Opinion
November 16, 1987
Appeal from the Supreme Court, Nassau County (Becker, J.).
Ordered that the order is reversed, as a matter of discretion, the motion is granted, the order dated April 29, 1986, is vacated, and the matter is remitted to the Supreme Court, Nassau County, for further proceedings.
We find that the Supreme Court abused its discretion in denying the appellant's motion to be relieved of the consequences of his default in appearing at a pretrial conference.

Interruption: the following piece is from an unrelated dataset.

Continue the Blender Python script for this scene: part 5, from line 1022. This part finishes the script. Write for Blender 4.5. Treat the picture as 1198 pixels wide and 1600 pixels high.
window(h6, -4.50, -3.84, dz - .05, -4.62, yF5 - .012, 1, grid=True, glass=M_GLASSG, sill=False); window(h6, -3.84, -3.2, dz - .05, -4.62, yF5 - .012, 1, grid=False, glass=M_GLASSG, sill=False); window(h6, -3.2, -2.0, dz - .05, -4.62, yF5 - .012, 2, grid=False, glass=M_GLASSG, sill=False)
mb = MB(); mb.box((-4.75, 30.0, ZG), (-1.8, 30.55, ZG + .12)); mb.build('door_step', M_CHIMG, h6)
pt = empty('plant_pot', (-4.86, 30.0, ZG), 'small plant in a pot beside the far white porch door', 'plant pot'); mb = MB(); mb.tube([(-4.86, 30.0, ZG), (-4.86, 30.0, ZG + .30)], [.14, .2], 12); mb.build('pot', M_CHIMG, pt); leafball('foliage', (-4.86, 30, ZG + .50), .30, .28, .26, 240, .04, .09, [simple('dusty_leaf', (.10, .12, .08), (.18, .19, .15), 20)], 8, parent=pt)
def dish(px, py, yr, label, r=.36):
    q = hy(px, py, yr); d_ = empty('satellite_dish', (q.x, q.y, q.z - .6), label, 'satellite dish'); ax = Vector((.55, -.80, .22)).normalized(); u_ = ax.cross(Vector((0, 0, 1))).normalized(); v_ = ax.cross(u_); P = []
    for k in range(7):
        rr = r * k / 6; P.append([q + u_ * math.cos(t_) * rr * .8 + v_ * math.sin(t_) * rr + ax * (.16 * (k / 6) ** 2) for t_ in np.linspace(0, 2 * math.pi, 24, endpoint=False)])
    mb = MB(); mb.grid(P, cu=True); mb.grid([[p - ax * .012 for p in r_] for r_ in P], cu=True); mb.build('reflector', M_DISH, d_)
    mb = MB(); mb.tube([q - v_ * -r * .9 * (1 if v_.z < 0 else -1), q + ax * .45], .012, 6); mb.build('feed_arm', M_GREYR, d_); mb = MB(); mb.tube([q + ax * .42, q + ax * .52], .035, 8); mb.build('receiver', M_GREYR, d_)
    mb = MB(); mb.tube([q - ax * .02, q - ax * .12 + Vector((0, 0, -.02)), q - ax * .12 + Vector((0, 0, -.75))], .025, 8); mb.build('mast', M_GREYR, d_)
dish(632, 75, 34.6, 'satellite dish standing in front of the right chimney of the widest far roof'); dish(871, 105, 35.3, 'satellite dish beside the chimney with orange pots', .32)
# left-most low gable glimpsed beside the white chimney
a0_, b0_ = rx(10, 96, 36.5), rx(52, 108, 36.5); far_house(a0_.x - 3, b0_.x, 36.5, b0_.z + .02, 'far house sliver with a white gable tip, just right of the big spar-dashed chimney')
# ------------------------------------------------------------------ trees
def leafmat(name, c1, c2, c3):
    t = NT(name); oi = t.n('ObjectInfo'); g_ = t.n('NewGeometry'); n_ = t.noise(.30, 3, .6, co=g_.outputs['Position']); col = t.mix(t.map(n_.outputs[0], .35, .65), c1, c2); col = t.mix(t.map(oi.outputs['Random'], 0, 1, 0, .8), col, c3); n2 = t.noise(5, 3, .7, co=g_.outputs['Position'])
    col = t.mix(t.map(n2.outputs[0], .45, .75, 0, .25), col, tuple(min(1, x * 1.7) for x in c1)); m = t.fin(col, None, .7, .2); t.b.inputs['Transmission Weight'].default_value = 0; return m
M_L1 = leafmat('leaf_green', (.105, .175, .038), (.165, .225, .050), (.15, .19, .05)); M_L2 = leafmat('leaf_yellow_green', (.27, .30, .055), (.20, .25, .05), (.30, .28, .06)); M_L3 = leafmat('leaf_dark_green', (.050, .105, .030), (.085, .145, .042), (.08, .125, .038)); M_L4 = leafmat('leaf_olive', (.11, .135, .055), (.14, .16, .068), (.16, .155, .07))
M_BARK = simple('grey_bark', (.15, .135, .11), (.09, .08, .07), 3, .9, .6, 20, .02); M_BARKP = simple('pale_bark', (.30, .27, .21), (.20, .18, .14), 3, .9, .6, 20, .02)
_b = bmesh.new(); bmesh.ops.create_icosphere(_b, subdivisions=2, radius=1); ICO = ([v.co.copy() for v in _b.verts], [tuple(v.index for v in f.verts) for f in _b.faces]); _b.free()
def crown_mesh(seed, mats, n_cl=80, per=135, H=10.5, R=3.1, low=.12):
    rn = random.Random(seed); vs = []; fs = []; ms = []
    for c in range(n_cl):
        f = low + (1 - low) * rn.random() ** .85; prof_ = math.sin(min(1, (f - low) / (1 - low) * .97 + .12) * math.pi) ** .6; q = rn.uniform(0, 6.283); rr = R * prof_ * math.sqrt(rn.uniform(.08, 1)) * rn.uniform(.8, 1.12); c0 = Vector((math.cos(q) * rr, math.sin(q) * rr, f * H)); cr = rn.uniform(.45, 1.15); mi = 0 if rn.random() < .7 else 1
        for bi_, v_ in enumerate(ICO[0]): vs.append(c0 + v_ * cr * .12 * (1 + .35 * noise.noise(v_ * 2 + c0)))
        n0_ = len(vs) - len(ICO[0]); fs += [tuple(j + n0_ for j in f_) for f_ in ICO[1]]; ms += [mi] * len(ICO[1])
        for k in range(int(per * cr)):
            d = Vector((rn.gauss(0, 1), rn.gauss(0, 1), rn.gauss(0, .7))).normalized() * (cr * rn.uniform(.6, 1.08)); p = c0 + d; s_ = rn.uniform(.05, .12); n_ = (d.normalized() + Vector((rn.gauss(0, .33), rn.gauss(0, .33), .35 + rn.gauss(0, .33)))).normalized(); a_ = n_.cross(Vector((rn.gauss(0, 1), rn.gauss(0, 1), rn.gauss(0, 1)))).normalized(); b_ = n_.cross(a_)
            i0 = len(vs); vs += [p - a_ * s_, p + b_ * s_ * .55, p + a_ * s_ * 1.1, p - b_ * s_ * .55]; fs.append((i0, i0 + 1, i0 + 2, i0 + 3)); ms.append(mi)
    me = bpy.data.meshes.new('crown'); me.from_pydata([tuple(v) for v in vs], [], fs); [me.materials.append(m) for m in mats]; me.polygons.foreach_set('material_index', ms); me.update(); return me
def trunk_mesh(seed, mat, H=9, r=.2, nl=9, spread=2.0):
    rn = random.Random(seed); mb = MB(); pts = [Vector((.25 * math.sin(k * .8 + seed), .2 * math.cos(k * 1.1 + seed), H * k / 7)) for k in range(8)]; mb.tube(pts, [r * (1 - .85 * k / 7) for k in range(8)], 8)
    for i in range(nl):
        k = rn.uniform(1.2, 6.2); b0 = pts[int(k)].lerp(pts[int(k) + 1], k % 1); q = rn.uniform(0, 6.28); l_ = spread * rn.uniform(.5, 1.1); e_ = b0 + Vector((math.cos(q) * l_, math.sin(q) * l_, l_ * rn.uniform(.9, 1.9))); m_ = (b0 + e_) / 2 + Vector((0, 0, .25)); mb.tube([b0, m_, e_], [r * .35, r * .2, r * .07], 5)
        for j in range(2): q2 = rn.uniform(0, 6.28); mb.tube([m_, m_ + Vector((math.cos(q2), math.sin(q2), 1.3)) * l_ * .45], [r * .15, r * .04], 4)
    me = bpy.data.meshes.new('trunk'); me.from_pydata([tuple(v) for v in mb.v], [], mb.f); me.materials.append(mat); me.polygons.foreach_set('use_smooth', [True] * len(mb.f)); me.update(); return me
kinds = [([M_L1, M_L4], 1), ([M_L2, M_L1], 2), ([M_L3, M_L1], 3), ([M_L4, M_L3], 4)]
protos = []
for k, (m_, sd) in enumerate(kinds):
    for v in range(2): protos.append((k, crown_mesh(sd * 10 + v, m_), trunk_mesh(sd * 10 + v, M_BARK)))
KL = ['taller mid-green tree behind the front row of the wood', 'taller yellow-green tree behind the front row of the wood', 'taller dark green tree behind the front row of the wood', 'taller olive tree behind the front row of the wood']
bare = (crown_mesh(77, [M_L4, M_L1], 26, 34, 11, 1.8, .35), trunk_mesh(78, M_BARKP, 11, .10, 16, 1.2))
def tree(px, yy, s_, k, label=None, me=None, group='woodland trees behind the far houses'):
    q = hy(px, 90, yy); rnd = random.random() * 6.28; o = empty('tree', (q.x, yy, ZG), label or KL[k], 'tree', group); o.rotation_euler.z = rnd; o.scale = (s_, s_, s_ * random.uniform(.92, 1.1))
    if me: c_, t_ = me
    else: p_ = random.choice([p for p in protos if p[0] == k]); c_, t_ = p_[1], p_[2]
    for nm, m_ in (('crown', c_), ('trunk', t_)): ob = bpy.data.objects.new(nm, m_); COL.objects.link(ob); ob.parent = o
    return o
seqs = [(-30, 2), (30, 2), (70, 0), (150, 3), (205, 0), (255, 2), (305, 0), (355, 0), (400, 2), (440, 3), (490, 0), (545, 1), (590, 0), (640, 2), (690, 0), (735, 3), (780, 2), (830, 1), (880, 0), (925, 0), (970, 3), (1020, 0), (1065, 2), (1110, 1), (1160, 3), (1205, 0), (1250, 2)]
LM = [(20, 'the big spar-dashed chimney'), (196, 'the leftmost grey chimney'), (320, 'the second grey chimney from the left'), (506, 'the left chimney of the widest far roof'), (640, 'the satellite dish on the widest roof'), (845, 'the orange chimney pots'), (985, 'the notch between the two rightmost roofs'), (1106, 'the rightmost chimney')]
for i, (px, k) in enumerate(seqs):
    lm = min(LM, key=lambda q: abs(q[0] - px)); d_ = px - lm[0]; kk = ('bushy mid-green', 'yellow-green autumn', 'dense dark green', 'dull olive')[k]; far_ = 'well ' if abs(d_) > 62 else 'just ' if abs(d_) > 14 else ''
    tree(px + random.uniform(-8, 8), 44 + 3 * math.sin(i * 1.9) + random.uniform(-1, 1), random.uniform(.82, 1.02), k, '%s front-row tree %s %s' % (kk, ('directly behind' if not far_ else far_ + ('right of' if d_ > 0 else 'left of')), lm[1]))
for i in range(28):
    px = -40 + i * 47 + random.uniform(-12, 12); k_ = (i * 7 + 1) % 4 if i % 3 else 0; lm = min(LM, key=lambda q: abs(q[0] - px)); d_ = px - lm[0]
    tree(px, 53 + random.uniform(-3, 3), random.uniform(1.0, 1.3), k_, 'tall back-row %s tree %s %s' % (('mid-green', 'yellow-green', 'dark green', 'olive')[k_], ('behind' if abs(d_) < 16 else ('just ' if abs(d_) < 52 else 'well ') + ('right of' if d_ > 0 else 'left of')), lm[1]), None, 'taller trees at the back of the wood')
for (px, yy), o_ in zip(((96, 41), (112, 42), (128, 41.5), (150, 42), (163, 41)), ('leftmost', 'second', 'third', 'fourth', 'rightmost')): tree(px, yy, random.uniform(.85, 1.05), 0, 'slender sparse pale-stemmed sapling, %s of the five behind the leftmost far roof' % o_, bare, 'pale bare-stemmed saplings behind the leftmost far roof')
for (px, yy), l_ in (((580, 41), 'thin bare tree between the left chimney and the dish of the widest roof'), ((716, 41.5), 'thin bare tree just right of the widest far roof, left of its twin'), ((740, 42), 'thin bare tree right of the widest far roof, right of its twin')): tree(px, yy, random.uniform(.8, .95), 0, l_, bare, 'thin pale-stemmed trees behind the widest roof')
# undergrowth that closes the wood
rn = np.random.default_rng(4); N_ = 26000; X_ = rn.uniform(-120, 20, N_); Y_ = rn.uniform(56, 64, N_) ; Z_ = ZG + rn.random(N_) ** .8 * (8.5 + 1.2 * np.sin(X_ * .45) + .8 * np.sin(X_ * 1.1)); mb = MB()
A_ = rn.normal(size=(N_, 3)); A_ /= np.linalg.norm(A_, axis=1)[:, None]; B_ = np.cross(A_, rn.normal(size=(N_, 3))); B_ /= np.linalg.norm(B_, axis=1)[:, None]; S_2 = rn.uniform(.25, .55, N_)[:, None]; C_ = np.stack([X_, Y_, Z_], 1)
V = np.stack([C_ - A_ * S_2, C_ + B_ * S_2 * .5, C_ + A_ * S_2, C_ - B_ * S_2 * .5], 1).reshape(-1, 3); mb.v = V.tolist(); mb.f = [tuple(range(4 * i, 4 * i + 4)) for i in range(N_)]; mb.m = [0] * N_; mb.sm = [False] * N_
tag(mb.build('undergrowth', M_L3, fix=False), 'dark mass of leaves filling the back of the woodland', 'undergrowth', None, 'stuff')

The record reveals that the appellant's former attorney had been granted permission to withdraw from this action by order dated March 18, 1986. This order further required that the appellant appear at a pretrial conference on April 29, 1986. The appellant, however, claims that he was never advised of the withdrawal of his attorney nor did he receive notice of the court-ordered conference. Under the circumstances, we conclude that the assertion of lack of notice constitutes a valid and reasonable excuse for the appellant's failure to appear at this conference (see, CPLR 321 [c]; Conlin v. Spath, 75 A.D.2d 1019; Matter of Von Bargen, 40 Misc.2d 603).
We further find that the affidavit of merit submitted by the appellant sets forth several potentially viable defenses to the plaintiff's claim that the appellant had, inter alia, wrongfully appropriated certain customer lists.
Accordingly, the order dated April 29, 1986, which directed that an inquest be held, is hereby vacated, and the matter is remitted to the Supreme Court, Nassau County, so that the action may be disposed of on the merits. Niehoff, J.P., Weinstein, Eiber and Harwood, JJ., concur.